Reproduce exactly the lines below, from the first through the one containing "col = scene.collection", and nothing more.

» **INFORMATION SUPPLIED**:
-- Begin --
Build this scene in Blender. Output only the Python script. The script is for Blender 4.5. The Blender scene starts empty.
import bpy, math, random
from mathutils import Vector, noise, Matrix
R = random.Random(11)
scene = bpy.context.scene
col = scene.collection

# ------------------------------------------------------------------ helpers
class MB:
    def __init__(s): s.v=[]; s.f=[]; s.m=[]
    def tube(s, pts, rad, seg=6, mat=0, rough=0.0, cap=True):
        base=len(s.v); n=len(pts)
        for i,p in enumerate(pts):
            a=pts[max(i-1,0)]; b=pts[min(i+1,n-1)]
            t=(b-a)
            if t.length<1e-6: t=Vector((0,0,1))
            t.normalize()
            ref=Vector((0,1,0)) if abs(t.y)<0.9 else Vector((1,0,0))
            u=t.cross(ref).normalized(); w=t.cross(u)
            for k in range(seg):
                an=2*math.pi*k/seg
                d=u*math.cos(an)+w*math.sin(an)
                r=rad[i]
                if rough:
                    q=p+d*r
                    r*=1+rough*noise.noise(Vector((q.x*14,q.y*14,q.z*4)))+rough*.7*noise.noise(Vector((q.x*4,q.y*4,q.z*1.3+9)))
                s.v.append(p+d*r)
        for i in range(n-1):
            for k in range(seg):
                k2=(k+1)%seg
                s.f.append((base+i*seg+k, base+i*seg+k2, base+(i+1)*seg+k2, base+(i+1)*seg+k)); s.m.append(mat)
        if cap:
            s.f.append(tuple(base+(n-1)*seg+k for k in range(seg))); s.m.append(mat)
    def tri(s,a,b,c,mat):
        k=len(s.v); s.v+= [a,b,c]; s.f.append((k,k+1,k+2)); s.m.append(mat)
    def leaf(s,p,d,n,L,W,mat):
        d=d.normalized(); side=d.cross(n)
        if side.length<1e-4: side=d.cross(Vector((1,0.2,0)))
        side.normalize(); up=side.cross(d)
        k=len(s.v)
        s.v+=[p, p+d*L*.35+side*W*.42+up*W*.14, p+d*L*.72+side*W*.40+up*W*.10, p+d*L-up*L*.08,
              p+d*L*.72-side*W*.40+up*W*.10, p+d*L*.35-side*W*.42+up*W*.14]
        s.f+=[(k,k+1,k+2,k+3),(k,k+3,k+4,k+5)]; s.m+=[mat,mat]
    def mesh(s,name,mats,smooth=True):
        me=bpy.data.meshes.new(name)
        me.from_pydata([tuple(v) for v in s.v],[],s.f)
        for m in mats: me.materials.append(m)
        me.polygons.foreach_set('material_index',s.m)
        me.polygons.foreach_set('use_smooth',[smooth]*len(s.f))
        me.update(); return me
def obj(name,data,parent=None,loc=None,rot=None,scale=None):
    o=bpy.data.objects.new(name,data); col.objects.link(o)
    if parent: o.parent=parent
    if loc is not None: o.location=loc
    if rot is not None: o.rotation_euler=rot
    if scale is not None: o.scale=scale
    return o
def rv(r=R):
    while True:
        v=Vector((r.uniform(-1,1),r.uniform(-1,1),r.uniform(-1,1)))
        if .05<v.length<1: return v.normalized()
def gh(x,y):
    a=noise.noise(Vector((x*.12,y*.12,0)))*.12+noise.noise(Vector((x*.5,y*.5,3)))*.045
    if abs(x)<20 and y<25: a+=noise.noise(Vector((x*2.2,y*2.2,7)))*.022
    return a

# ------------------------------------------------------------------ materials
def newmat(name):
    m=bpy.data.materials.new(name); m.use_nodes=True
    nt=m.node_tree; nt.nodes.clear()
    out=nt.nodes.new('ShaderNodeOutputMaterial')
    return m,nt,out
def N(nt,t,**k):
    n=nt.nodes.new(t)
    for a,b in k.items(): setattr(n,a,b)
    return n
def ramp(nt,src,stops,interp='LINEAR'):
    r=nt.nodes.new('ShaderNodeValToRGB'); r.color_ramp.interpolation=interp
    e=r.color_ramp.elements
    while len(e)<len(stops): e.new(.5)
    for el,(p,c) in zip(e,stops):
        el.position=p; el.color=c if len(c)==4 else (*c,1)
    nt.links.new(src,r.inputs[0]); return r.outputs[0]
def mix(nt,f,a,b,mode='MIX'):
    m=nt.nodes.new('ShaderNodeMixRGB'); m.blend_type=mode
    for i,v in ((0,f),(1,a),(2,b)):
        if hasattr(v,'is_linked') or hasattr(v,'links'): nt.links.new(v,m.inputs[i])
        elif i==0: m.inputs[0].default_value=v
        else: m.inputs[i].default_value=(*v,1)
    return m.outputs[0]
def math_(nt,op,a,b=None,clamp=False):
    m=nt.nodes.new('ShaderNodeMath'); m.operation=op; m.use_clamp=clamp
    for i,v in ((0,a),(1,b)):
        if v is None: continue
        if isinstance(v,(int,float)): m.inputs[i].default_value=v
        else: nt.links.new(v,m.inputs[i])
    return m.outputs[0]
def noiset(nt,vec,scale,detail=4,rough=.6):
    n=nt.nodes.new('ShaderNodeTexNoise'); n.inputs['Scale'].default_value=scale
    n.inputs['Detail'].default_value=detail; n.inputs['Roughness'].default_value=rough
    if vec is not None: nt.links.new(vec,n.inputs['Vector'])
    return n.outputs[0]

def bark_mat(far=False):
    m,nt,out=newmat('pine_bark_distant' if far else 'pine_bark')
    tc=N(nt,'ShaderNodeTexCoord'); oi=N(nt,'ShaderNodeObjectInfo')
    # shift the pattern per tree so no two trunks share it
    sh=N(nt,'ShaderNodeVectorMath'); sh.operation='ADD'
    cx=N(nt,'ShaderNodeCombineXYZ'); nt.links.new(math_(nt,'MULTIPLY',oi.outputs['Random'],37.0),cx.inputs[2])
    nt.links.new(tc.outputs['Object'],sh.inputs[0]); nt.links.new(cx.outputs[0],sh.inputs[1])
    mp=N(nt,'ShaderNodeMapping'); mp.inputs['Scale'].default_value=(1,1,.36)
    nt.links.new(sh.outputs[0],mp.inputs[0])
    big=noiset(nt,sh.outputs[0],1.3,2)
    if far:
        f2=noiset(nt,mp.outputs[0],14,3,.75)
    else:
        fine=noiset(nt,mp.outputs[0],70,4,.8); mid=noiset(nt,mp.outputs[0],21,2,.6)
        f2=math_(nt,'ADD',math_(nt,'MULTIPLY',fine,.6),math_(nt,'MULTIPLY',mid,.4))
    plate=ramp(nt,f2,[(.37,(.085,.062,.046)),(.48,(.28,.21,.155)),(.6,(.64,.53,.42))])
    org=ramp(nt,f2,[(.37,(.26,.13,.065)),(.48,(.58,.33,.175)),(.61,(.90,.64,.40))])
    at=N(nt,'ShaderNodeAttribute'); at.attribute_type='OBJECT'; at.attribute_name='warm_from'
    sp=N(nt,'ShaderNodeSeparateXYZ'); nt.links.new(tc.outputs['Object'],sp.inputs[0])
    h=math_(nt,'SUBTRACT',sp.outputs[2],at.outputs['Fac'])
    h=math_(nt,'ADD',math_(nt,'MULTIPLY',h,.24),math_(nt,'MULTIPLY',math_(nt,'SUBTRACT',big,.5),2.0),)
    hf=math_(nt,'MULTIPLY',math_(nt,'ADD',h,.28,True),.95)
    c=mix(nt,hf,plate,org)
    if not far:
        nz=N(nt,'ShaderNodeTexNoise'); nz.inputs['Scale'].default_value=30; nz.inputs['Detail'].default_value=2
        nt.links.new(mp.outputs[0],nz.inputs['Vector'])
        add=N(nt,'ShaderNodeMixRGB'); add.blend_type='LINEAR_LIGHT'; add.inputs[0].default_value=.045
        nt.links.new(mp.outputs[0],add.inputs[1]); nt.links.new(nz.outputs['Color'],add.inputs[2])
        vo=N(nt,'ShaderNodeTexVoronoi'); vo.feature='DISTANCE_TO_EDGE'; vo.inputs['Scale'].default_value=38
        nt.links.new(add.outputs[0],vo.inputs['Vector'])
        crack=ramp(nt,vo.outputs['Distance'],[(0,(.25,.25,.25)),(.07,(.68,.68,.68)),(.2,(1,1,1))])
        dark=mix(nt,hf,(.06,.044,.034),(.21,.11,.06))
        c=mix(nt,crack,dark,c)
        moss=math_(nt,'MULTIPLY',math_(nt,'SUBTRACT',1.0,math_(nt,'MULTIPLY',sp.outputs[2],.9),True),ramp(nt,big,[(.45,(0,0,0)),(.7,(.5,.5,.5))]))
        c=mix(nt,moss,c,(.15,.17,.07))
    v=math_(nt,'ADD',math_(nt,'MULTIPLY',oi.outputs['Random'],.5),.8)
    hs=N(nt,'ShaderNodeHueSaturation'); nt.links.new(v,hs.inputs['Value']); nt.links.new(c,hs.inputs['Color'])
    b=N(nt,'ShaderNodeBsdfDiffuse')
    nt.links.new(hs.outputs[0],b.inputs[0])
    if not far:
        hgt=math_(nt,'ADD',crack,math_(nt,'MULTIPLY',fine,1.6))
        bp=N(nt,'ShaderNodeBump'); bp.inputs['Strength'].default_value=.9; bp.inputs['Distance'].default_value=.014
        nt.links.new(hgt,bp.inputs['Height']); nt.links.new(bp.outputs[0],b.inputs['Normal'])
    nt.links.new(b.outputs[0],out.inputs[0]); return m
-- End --
» **EXERCISE RESULT**:
Build this scene in Blender. Output only the Python script. The script is for Blender 4.5. The Blender scene starts empty.
import bpy, math, random
from mathutils import Vector, noise, Matrix
R = random.Random(11)
scene = bpy.context.scene
col = scene.collection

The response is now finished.